[Start INFORMATION PROVIDED]

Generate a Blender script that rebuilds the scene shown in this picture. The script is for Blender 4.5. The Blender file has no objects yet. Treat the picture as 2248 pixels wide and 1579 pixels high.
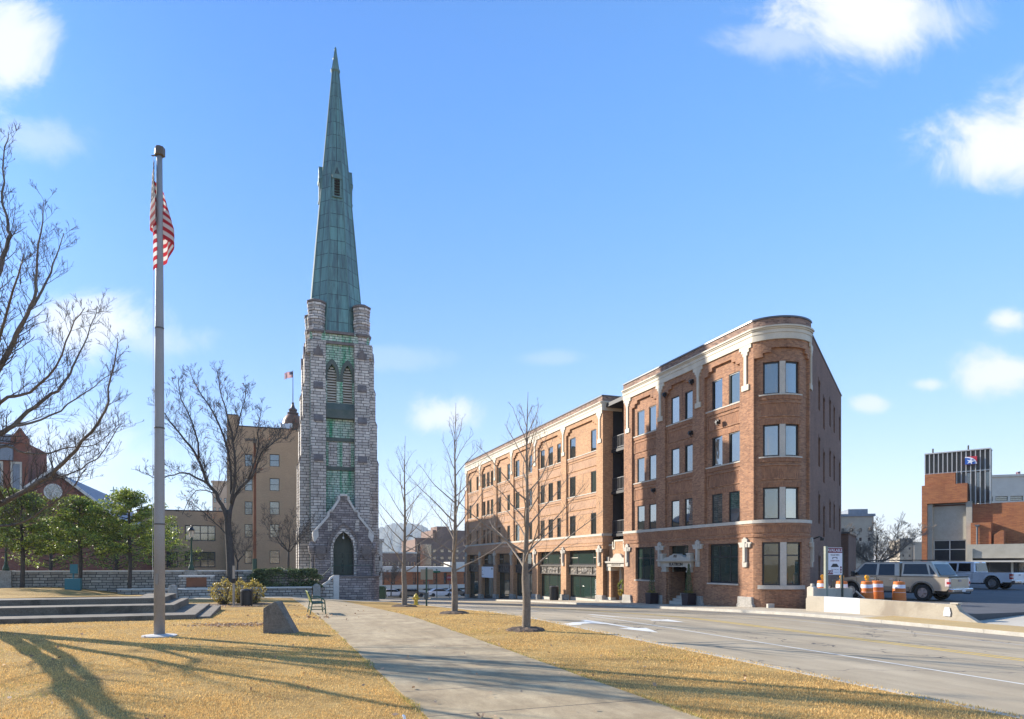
import bpy, bmesh, math, random
import numpy as np
from mathutils import Vector, Matrix

SC = bpy.context.scene
COL = SC.collection
R = math.radians
random.seed(7)
NP = np.random.default_rng(7)

# ------------------------------------------------------------------ camera, sky, sun, exposure
cam_d = bpy.data.cameras.new("camera")
cam = bpy.data.objects.new("camera", cam_d); COL.objects.link(cam)
CAMZ = 1.9
cam.location = (0, 0, CAMZ); cam.rotation_euler = (R(90), 0, 0)
cam_d.sensor_width = 36; cam_d.lens = 24.02; cam_d.shift_y = 0.199
cam_d.clip_start = 0.1; cam_d.clip_end = 20000
SC.camera = cam
SC.view_settings.view_transform = 'Standard'; SC.view_settings.look = 'None'
SC.view_settings.exposure = 1.15; SC.view_settings.gamma = 1
SUN_EL = R(24.0); SUN_DIR = (-0.877, 0.480)          # horizontal direction towards the sun
sun_d = bpy.data.lights.new("sun", 'SUN'); sun_d.energy = 5.0; sun_d.angle = R(0.5); sun_d.color = (1, 0.92, 0.80)
sun = bpy.data.objects.new("sun", sun_d); COL.objects.link(sun)
_to = Vector((SUN_DIR[0]*math.cos(SUN_EL), SUN_DIR[1]*math.cos(SUN_EL), math.sin(SUN_EL)))
sun.rotation_euler = _to.to_track_quat('Z', 'Y').to_euler(); sun.location = (-60, 20, 60)

world = bpy.data.worlds.new("World"); SC.world = world; world.use_nodes = True
def make_world():
    nt = world.node_tree; N = nt.nodes; L = nt.links; N.clear()
    out = N.new('ShaderNodeOutputWorld'); bg = N.new('ShaderNodeBackground')
    sky = N.new('ShaderNodeTexSky'); sky.sky_type = 'NISHITA'; sky.sun_disc = False
    sky.sun_elevation = SUN_EL; sky.sun_rotation = math.atan2(SUN_DIR[0], SUN_DIR[1])
    sky.altitude = 200; sky.air_density = 1.0; sky.dust_density = 0.6; sky.ozone_density = 2.2
    def mth(op, a=None, b=None, c=None):
        m = N.new('ShaderNodeMath'); m.operation = op
        for i, x in enumerate((a, b, c)):
            if x is None: continue
            if isinstance(x, (int, float)): m.inputs[i].default_value = x
            else: L.new(x, m.inputs[i])
        return m.outputs[0]
    tc = N.new('ShaderNodeTexCoord'); sp = N.new('ShaderNodeSeparateXYZ'); L.new(tc.outputs['Generated'], sp.inputs[0])
    ay = mth('MAXIMUM', mth('ABSOLUTE', sp.outputs[1]), 0.05)
    u = mth('DIVIDE', sp.outputs[0], ay); w = mth('DIVIDE', sp.outputs[2], ay)
    cb = N.new('ShaderNodeCombineXYZ'); L.new(u, cb.inputs[0]); L.new(w, cb.inputs[1])
    mp = N.new('ShaderNodeMapping'); L.new(cb.outputs[0], mp.inputs[0]); mp.inputs['Scale'].default_value = (1, 1.25, 1)
    n1 = N.new('ShaderNodeTexNoise'); n1.inputs['Scale'].default_value = 7.0; n1.inputs['Detail'].default_value = 9; n1.inputs['Roughness'].default_value = 0.66; n1.inputs['Distortion'].default_value = 0.5
    L.new(mp.outputs[0], n1.inputs['Vector'])
    nz = mth('SUBTRACT', n1.outputs['Fac'], 0.5)
    acc = None
    clouds = [(0.52, 0.80, .15, .075, 1.0), (0.40, 0.765, .10, .03, .45), (0.60, 0.80, .08, .05, .7), (0.715, 0.60, .115, .06, 1.0), (0.80, .66, .10, .07, .95),
              (-0.735, 0.765, .07, .085, .9), (-0.60, 0.345, .10, .045, .85), (-0.53, .325, .09, .03, .4), (-0.105, 0.217, .055, .03, .8),
              (0.725, 0.355, .035, .022, .95), (0.715, 0.275, .085, .036, .95), (0.61, 0.262, .035, .012, .7), (0.525, 0.233, .028, .014, .7),
              (-0.70, 0.62, .09, .035, .35), (-0.64, 0.165, .12, .06, .45), (-.18, .30, .10, .02, .18), (.06, .30, .05, .012, .2)]
    for cu, cw, su, sw, k in clouds:
        a = mth('DIVIDE', mth('SUBTRACT', u, cu), su); b = mth('DIVIDE', mth('SUBTRACT', w, cw), sw)
        d = mth('SQRT', mth('ADD', mth('MULTIPLY', a, a), mth('MULTIPLY', b, b)))
        d = mth('ADD', d, mth('MULTIPLY', nz, -2.3))
        mr = N.new('ShaderNodeMapRange'); mr.interpolation_type = 'SMOOTHERSTEP'
        L.new(d, mr.inputs[0]); mr.inputs[1].default_value = 1.35; mr.inputs[2].default_value = 0.15
        mr.inputs[3].default_value = 0; mr.inputs[4].default_value = k
        acc = mr.outputs[0] if acc is None else mth('MAXIMUM', acc, mr.outputs[0])
    hs = N.new('ShaderNodeHueSaturation'); L.new(sky.outputs[0], hs.inputs['Color']); hs.inputs['Saturation'].default_value = SKY_SAT; hs.inputs['Value'].default_value = SKY_VAL
    tint = N.new('ShaderNodeMix'); tint.data_type = 'RGBA'; tint.blend_type = 'MULTIPLY'; tint.inputs[0].default_value = 1
    L.new(hs.outputs[0], tint.inputs[6])
    tr = N.new('ShaderNodeMapRange'); tr.interpolation_type = 'SMOOTHSTEP'; L.new(sp.outputs[2], tr.inputs[0]); tr.inputs[1].default_value = 0.0; tr.inputs[2].default_value = 0.6
    tm = N.new('ShaderNodeMix'); tm.data_type = 'RGBA'; L.new(tr.outputs[0], tm.inputs[0]); tm.inputs[6].default_value = SKY_LOW; tm.inputs[7].default_value = SKY_HIGH; L.new(tm.outputs[2], tint.inputs[7])
    dt = N.new('ShaderNodeVectorMath'); dt.operation = 'DOT_PRODUCT'; L.new(tc.outputs['Generated'], dt.inputs[0]); dt.inputs[1].default_value = tuple(_to)
    ev = N.new('ShaderNodeMapRange'); ev.interpolation_type = 'SMOOTHSTEP'; L.new(dt.outputs['Value'], ev.inputs[0]); ev.inputs[1].default_value = .0; ev.inputs[2].default_value = 1.0; ev.inputs[3].default_value = 0.0; ev.inputs[4].default_value = 1.0
    evm = N.new('ShaderNodeMix'); evm.data_type = 'RGBA'; L.new(ev.outputs[0], evm.inputs[0]); evm.inputs[6].default_value = (1, 1, 1, 1); evm.inputs[7].default_value = (.27, .38, .52, 1)
    vs = N.new('ShaderNodeVectorMath'); vs.operation = 'MULTIPLY'; L.new(tint.outputs[2], vs.inputs[0]); L.new(evm.outputs[2], vs.inputs[1])
    mx = N.new('ShaderNodeMix'); mx.data_type = 'RGBA'; L.new(acc, mx.inputs[0]); L.new(vs.outputs[0], mx.inputs[6]); mx.inputs[7].default_value = CLOUD_COL
    L.new(mx.outputs[2], bg.inputs[0]); bg.inputs[1].default_value = 0.15
    L.new(bg.outputs[0], out.inputs[0])
SKY_SAT, SKY_VAL = 1.0, 1.0
SKY_LOW, SKY_HIGH = (.88, .76, .76, 1), (.64, 1.03, 1.30, 1)
CLOUD_COL = (3.1, 3.2, 3.35, 1)
make_world()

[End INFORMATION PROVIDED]

■ **WHAT NEEDS TO BE DONE**: Quote the material in full and exactly; do not carry over its pictures.

■ **THE RESPONSE**:
Generate a Blender script that rebuilds the scene shown in this picture. The script is for Blender 4.5. The Blender file has no objects yet. Treat the picture as 2248 pixels wide and 1579 pixels high.
import bpy, bmesh, math, random
import numpy as np
from mathutils import Vector, Matrix

SC = bpy.context.scene
COL = SC.collection
R = math.radians
random.seed(7)
NP = np.random.default_rng(7)

# ------------------------------------------------------------------ camera, sky, sun, exposure
cam_d = bpy.data.cameras.new("camera")
cam = bpy.data.objects.new("camera", cam_d); COL.objects.link(cam)
CAMZ = 1.9
cam.location = (0, 0, CAMZ); cam.rotation_euler = (R(90), 0, 0)
cam_d.sensor_width = 36; cam_d.lens = 24.02; cam_d.shift_y = 0.199
cam_d.clip_start = 0.1; cam_d.clip_end = 20000
SC.camera = cam
SC.view_settings.view_transform = 'Standard'; SC.view_settings.look = 'None'
SC.view_settings.exposure = 1.15; SC.view_settings.gamma = 1
SUN_EL = R(24.0); SUN_DIR = (-0.877, 0.480)          # horizontal direction towards the sun
sun_d = bpy.data.lights.new("sun", 'SUN'); sun_d.energy = 5.0; sun_d.angle = R(0.5); sun_d.color = (1, 0.92, 0.80)
sun = bpy.data.objects.new("sun", sun_d); COL.objects.link(sun)
_to = Vector((SUN_DIR[0]*math.cos(SUN_EL), SUN_DIR[1]*math.cos(SUN_EL), math.sin(SUN_EL)))
sun.rotation_euler = _to.to_track_quat('Z', 'Y').to_euler(); sun.location = (-60, 20, 60)

world = bpy.data.worlds.new("World"); SC.world = world; world.use_nodes = True
def make_world():
    nt = world.node_tree; N = nt.nodes; L = nt.links; N.clear()
    out = N.new('ShaderNodeOutputWorld'); bg = N.new('ShaderNodeBackground')
    sky = N.new('ShaderNodeTexSky'); sky.sky_type = 'NISHITA'; sky.sun_disc = False
    sky.sun_elevation = SUN_EL; sky.sun_rotation = math.atan2(SUN_DIR[0], SUN_DIR[1])
    sky.altitude = 200; sky.air_density = 1.0; sky.dust_density = 0.6; sky.ozone_density = 2.2
    def mth(op, a=None, b=None, c=None):
        m = N.new('ShaderNodeMath'); m.operation = op
        for i, x in enumerate((a, b, c)):
            if x is None: continue
            if isinstance(x, (int, float)): m.inputs[i].default_value = x
            else: L.new(x, m.inputs[i])
        return m.outputs[0]
    tc = N.new('ShaderNodeTexCoord'); sp = N.new('ShaderNodeSeparateXYZ'); L.new(tc.outputs['Generated'], sp.inputs[0])
    ay = mth('MAXIMUM', mth('ABSOLUTE', sp.outputs[1]), 0.05)
    u = mth('DIVIDE', sp.outputs[0], ay); w = mth('DIVIDE', sp.outputs[2], ay)
    cb = N.new('ShaderNodeCombineXYZ'); L.new(u, cb.inputs[0]); L.new(w, cb.inputs[1])
    mp = N.new('ShaderNodeMapping'); L.new(cb.outputs[0], mp.inputs[0]); mp.inputs['Scale'].default_value = (1, 1.25, 1)
    n1 = N.new('ShaderNodeTexNoise'); n1.inputs['Scale'].default_value = 7.0; n1.inputs['Detail'].default_value = 9; n1.inputs['Roughness'].default_value = 0.66; n1.inputs['Distortion'].default_value = 0.5
    L.new(mp.outputs[0], n1.inputs['Vector'])
    nz = mth('SUBTRACT', n1.outputs['Fac'], 0.5)
    acc = None
    clouds = [(0.52, 0.80, .15, .075, 1.0), (0.40, 0.765, .10, .03, .45), (0.60, 0.80, .08, .05, .7), (0.715, 0.60, .115, .06, 1.0), (0.80, .66, .10, .07, .95),
              (-0.735, 0.765, .07, .085, .9), (-0.60, 0.345, .10, .045, .85), (-0.53, .325, .09, .03, .4), (-0.105, 0.217, .055, .03, .8),
              (0.725, 0.355, .035, .022, .95), (0.715, 0.275, .085, .036, .95), (0.61, 0.262, .035, .012, .7), (0.525, 0.233, .028, .014, .7),
              (-0.70, 0.62, .09, .035, .35), (-0.64, 0.165, .12, .06, .45), (-.18, .30, .10, .02, .18), (.06, .30, .05, .012, .2)]
    for cu, cw, su, sw, k in clouds:
        a = mth('DIVIDE', mth('SUBTRACT', u, cu), su); b = mth('DIVIDE', mth('SUBTRACT', w, cw), sw)
        d = mth('SQRT', mth('ADD', mth('MULTIPLY', a, a), mth('MULTIPLY', b, b)))
        d = mth('ADD', d, mth('MULTIPLY', nz, -2.3))
        mr = N.new('ShaderNodeMapRange'); mr.interpolation_type = 'SMOOTHERSTEP'
        L.new(d, mr.inputs[0]); mr.inputs[1].default_value = 1.35; mr.inputs[2].default_value = 0.15
        mr.inputs[3].default_value = 0; mr.inputs[4].default_value = k
        acc = mr.outputs[0] if acc is None else mth('MAXIMUM', acc, mr.outputs[0])
    hs = N.new('ShaderNodeHueSaturation'); L.new(sky.outputs[0], hs.inputs['Color']); hs.inputs['Saturation'].default_value = SKY_SAT; hs.inputs['Value'].default_value = SKY_VAL
    tint = N.new('ShaderNodeMix'); tint.data_type = 'RGBA'; tint.blend_type = 'MULTIPLY'; tint.inputs[0].default_value = 1
    L.new(hs.outputs[0], tint.inputs[6])
    tr = N.new('ShaderNodeMapRange'); tr.interpolation_type = 'SMOOTHSTEP'; L.new(sp.outputs[2], tr.inputs[0]); tr.inputs[1].default_value = 0.0; tr.inputs[2].default_value = 0.6
    tm = N.new('ShaderNodeMix'); tm.data_type = 'RGBA'; L.new(tr.outputs[0], tm.inputs[0]); tm.inputs[6].default_value = SKY_LOW; tm.inputs[7].default_value = SKY_HIGH; L.new(tm.outputs[2], tint.inputs[7])
    dt = N.new('ShaderNodeVectorMath'); dt.operation = 'DOT_PRODUCT'; L.new(tc.outputs['Generated'], dt.inputs[0]); dt.inputs[1].default_value = tuple(_to)
    ev = N.new('ShaderNodeMapRange'); ev.interpolation_type = 'SMOOTHSTEP'; L.new(dt.outputs['Value'], ev.inputs[0]); ev.inputs[1].default_value = .0; ev.inputs[2].default_value = 1.0; ev.inputs[3].default_value = 0.0; ev.inputs[4].default_value = 1.0
    evm = N.new('ShaderNodeMix'); evm.data_type = 'RGBA'; L.new(ev.outputs[0], evm.inputs[0]); evm.inputs[6].default_value = (1, 1, 1, 1); evm.inputs[7].default_value = (.27, .38, .52, 1)
    vs = N.new('ShaderNodeVectorMath'); vs.operation = 'MULTIPLY'; L.new(tint.outputs[2], vs.inputs[0]); L.new(evm.outputs[2], vs.inputs[1])
    mx = N.new('ShaderNodeMix'); mx.data_type = 'RGBA'; L.new(acc, mx.inputs[0]); L.new(vs.outputs[0], mx.inputs[6]); mx.inputs[7].default_value = CLOUD_COL
    L.new(mx.outputs[2], bg.inputs[0]); bg.inputs[1].default_value = 0.15
    L.new(bg.outputs[0], out.inputs[0])
SKY_SAT, SKY_VAL = 1.0, 1.0
SKY_LOW, SKY_HIGH = (.88, .76, .76, 1), (.64, 1.03, 1.30, 1)
CLOUD_COL = (3.1, 3.2, 3.35, 1)
make_world()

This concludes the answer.